Federal aid for drought losses Ruined crops: State farmers' emergency pleas have fallen on deaf ears in Washington.

November 18, 1997

An editorial in The Sun yesterday on disaster relief for farmers incorrectly stated that funds from an emergency feed program are no longer available. While the law expired five years ago, $32 million remains in a reserve account, which can be dispensed at the discretion of the U.S. secretary of agriculture.

The Sun regrets the error

FARMERS KNOW FULL WELL that they are subject to the whims of nature and the market -- and to the vagaries of federal agriculture programs. For Maryland farmers suffering from the effects of the driest summer in three decades, federal disaster relief is needed if they are to have enough livestock feed to make it through winter.

Carroll, Frederick and Washington counties lost more than half their corn and hay crops due to drought. Three-quarters of Carroll's important soybean crop perished. The state estimates farmer income losses at $147 million.


"Just because it only affects four or five counties does not make it any less a disaster," said William Knill, president of the Maryland Farm Bureau, in requesting federal funds for lost crops. "In Maryland, this is a disaster."

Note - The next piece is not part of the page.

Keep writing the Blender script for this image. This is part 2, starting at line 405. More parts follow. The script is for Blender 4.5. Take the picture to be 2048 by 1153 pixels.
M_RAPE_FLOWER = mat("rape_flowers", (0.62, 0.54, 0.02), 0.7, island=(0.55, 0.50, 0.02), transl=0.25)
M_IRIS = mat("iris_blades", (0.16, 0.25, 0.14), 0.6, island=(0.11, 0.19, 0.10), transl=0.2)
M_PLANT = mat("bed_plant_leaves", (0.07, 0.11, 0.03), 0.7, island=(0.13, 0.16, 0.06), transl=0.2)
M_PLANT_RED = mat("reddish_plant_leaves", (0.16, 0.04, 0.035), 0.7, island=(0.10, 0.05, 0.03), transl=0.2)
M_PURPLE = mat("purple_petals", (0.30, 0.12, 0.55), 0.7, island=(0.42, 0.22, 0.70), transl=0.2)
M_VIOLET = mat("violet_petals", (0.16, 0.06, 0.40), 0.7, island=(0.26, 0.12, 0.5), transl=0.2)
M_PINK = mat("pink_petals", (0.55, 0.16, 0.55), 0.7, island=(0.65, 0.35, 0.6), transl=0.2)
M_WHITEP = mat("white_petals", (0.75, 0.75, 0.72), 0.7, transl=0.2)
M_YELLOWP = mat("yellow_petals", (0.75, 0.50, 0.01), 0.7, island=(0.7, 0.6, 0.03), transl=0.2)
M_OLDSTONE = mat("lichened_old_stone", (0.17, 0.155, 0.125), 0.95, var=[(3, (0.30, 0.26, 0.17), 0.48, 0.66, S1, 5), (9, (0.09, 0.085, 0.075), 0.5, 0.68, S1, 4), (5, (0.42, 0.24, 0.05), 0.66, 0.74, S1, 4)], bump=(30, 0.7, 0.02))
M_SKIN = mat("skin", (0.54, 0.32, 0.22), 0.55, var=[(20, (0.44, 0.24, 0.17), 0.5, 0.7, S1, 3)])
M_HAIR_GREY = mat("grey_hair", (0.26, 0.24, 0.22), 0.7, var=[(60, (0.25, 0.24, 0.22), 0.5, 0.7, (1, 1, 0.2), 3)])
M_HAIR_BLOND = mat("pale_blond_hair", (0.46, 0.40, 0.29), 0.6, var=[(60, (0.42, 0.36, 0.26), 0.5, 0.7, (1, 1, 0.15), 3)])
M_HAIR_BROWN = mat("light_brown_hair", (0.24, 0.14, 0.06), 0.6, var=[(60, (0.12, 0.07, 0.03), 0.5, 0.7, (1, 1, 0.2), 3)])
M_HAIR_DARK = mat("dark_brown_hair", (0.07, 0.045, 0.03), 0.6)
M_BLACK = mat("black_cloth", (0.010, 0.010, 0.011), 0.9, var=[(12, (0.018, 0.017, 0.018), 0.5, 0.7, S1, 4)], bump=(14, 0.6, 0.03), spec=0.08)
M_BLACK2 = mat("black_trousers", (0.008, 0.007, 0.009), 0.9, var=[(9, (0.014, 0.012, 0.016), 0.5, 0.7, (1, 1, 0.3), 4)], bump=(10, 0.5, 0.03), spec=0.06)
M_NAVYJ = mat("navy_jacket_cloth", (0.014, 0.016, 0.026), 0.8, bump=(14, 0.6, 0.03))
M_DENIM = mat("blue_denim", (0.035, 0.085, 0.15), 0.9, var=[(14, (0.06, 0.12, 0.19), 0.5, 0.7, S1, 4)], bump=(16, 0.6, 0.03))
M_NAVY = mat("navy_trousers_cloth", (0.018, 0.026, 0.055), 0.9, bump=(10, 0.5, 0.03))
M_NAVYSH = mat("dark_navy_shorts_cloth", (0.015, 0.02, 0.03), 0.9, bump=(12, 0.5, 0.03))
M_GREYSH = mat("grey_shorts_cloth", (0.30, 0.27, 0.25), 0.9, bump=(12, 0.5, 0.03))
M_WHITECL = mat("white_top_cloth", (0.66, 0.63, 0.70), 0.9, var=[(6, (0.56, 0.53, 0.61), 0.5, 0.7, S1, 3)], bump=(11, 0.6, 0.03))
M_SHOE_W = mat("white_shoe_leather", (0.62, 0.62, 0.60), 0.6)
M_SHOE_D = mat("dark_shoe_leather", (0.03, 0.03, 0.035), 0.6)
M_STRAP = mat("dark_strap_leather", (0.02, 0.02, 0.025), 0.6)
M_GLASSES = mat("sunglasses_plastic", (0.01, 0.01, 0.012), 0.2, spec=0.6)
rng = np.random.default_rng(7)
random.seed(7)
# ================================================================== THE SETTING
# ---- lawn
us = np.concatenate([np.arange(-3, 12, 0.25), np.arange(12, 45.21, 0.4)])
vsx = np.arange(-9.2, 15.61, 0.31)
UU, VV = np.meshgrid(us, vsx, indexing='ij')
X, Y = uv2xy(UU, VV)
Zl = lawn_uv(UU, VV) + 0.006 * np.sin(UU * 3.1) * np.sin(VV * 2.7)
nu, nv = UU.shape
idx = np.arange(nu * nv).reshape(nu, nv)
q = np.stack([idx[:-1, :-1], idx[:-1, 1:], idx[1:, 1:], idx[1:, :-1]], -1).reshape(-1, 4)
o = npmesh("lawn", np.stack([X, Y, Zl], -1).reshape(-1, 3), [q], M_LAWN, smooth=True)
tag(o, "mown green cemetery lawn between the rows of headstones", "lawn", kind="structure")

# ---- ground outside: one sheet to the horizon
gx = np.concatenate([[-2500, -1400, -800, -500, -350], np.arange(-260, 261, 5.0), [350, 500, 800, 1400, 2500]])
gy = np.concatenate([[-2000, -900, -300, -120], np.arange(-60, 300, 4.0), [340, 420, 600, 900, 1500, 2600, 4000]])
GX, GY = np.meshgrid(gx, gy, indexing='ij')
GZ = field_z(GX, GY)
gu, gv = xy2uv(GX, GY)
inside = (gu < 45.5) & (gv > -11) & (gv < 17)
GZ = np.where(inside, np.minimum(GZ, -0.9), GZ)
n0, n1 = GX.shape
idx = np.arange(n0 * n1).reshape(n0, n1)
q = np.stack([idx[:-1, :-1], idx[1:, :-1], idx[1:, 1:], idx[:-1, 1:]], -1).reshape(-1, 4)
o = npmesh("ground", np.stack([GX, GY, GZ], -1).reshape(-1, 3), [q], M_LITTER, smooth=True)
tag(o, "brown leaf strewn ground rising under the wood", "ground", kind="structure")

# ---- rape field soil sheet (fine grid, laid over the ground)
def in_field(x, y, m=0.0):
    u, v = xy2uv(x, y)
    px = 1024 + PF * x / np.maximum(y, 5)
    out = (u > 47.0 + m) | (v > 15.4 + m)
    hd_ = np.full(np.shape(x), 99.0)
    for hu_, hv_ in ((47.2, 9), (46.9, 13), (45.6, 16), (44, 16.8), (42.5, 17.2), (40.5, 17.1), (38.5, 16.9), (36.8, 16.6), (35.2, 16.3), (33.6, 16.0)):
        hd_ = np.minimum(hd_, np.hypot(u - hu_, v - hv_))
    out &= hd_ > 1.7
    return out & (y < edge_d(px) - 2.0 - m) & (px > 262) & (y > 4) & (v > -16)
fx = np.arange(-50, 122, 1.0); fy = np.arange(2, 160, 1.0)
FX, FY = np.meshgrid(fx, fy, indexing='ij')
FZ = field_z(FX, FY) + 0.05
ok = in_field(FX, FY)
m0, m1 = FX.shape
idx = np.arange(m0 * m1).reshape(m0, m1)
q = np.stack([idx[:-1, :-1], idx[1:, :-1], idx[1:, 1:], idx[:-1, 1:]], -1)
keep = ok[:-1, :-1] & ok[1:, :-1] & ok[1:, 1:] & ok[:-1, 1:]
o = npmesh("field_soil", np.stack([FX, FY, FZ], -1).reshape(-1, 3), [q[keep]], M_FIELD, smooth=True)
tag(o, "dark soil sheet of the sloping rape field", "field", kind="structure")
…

It's a justifiable lament, given Washington's propensity to reward victims of flood and hurricane, and to dismiss local drought claims.

This localized farm disaster flies in the face of a record nationwide corn crop, and of higher winter-grain production in Maryland. And there's limited political leverage available for limited areas (even though 17 Maryland counties were declared a disaster area this summer by the U.S. Department of Agriculture).

Relief funds would have been available had Congress reauthorized the emergency feed program, which paid livestock farmers about half of their replacement feed costs. But that law expired five years ago. Affected farmers can still buy federal crop insurance and get low-interest loans, but both programs require cash that is scarce on devastated farms.

While government has to make hard decisions on aid, this seems like the kind of emergency that should qualify. The agriculture department could tap its contingency funds to provide some relief, preferably similar to terms of the defunct livestock feed program.

When losses in Carroll County alone are estimated at more than $17 million, and Frederick County livestock farmers are paying twice the normal price for hay to see their animals through winter, this is a disaster.

Parched, withered cornfields may not appear as strikingly dramatic as fields covered by floods, but the effects on farm production are similar. Washington should give Maryland farmers a helping hand, now.